L’inchino a Trump non paga. Il premier francese François Bayrouha ha parlato di un “giorno buio” e di “un’Europa che si rassegna alla sottomissione” agli Usa. ll cancelliere tedesco Merz di “danni enormi”. Mezza Europa si è già pentita dell’accordo capestro sui dazi e la dinamica dei fatti che si è innescata lascia pensare che il dissenso crescerà. Ursula von der Leyen ha accettato il ricatto basato sull’imposizione del vecchio ordine sperando di pagare il pizzo e di andare avanti minimizzando i danni. Ma il calcolo è sbagliato per due motivi.
Il primo è che il wrestling di Trump non ammette pacificazioni, ha bisogno di uno spettacolo cruento senza soste per alimentare giorno dopo giorno ondate di odio che sopiscano la ragione. Ogni accordo con lui è firmato sull’acqua: ha già detto che può alzare la posta in ogni momento, spingendo il ricatto più in là se non verrà soddisfatto dall’applicazione dell’accordo. Dunque l’orizzonte di certezza di cui le imprese hanno bisogno non esiste e la definizione del gioco delle esenzioni può essere l’occasione di riaprire la contesa.
Il secondo è che Trump risponde alle forze economiche che vogliono bloccare l’innovazione tecnologica, la costruzione della sicurezza climatica, la transizione green. Non solo ha aggredito le Nazioni Unite e sabotato la scienza del clima, ma ora vuole imporci l’acquisto massiccio del gas: impedire la nostra disintossicazione dai fossili, costringerci a cambiare fornitore passando dalla dipendenza dal Cremlino a quella dalla Casa Bianca. Così l’Europa resterebbe un mercato acefalo, senza indipendenza energetica e senza autonomia strategica.
L’accordo raggiunto in Scozia prevede dazi triplicati (da meno del 5% al 15) e l’ufficializzazione di una sudditanza economica nei settori chiave. L’Unione Europea si è impegnata a comprare negli Stati Uniti, nei prossimi 3 anni, 750 miliardi di dollari di combustibili fossili e di tecnologie nucleari. Calcolando i volumi attuali, vuol dire che l’Europa accetta di diventare una colonia energetica. Aggiungendo il vassallaggio nel campo dei microchip e delle armi.

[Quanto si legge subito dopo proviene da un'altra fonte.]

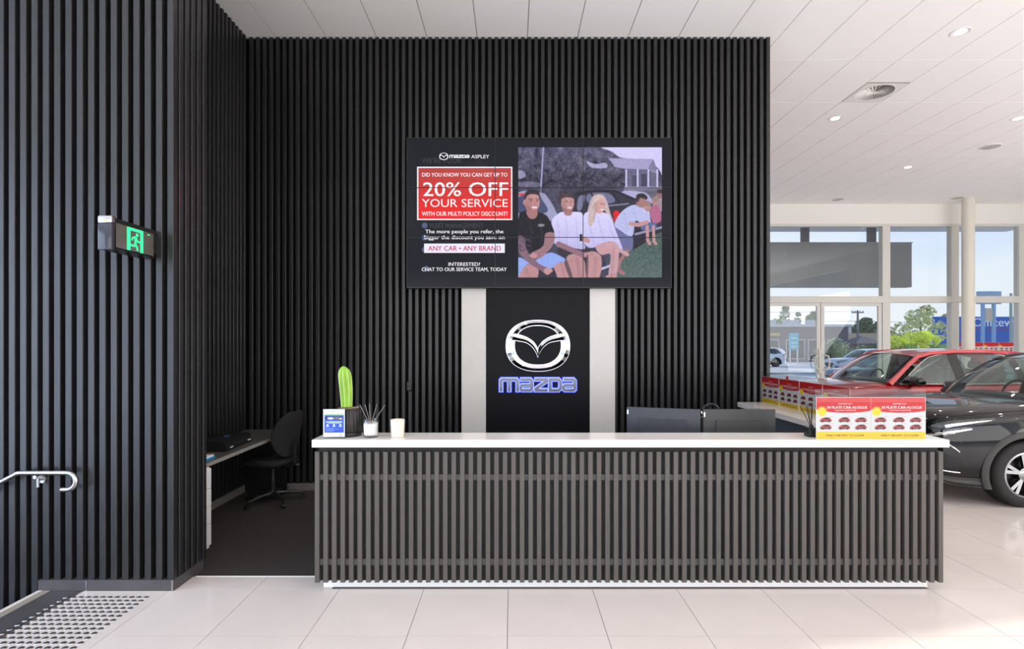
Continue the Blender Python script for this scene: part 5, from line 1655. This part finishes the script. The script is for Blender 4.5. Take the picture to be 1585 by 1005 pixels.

“L’accordo è totalmente asimmetrico”, scrive Lucrezia Reichlin sul Corriere della sera. “L’Europa non ottiene nulla, ad eccezione della promessa di non essere colpita ancora più pesantemente e su questo non c’è alcuna garanzia. Non ne esce meglio dell’ultra conciliante Giappone e fa peggio di una economia molto più piccola e vulnerabile come il Regno Unito. Inoltre, il patto smaschera la ipocrisia di chi, a parole, difende il multilateralismo, ma, di fatto, accetta di siglare un accordo che viola le regole dell’organizzazione Mondiale del Commercio (Wto). È un’intesa che mostra in modo inequivocabile la sua debolezza”. Il collasso della tenuta del continente arriva, aggiunge Reichlin, a causa del primo cedimento, la rinuncia a impiegare lo Strumento anticoercitivo (Aci) per rispondere alle minacce di Trump.
Questo è il punto. L’Europa ha un deficit di leadership e di convinzione: avrebbe bisogno di un coach. È vero che aveva una posizione negoziale difficile a causa del surplus della bilancia commerciale, ma non ha giocato la partita perché è rimasta impantanata nel vecchio ordine mentale del Novecento: l’alleanza atlantica e i combustibili fossili come motore dell’economia. La realtà del ventunesimo secolo è diversa. La Nato si sta dissolvendo non perché ha vinto lo slogan del Sessantotto “buttiamo a mare le basi americane”, ma perché gli americani se ne sono di fatto andati: erano i difensori dell’Europa, ora minacciano di occuparne anche con la forza una parte (vedi alla voce Groenlandia). E i fossili sono in declino non perché si sono esauriti i giacimenti, ma perché si è esaurita la capacità degli ecosistemi di ammortizzare l’effetto dei gas serra.
Inoltre non possiamo più giocare la partita economica e commerciale con un unico partner perché l’equilibrio globale è cambiato e sono emersi nuovi protagonisti: trattare a tutto campo per l’Europa sarebbe più conveniente che lasciarsi soffocare dal bullismo di Trump.
Per farlo occorre liberarsi mentalmente dalla logica del Novecento. Avviare alleanze strategiche diversificate e rilanciare un’economia basata sull’innovazione green permetterebbe all’Unione Europea di assumere una posizione centrale in un rilancio del multilateralismo e di rafforzarsi nei nuovi mercati che crescono a livello globale. L’alternativa esiste. Ed è più conveniente.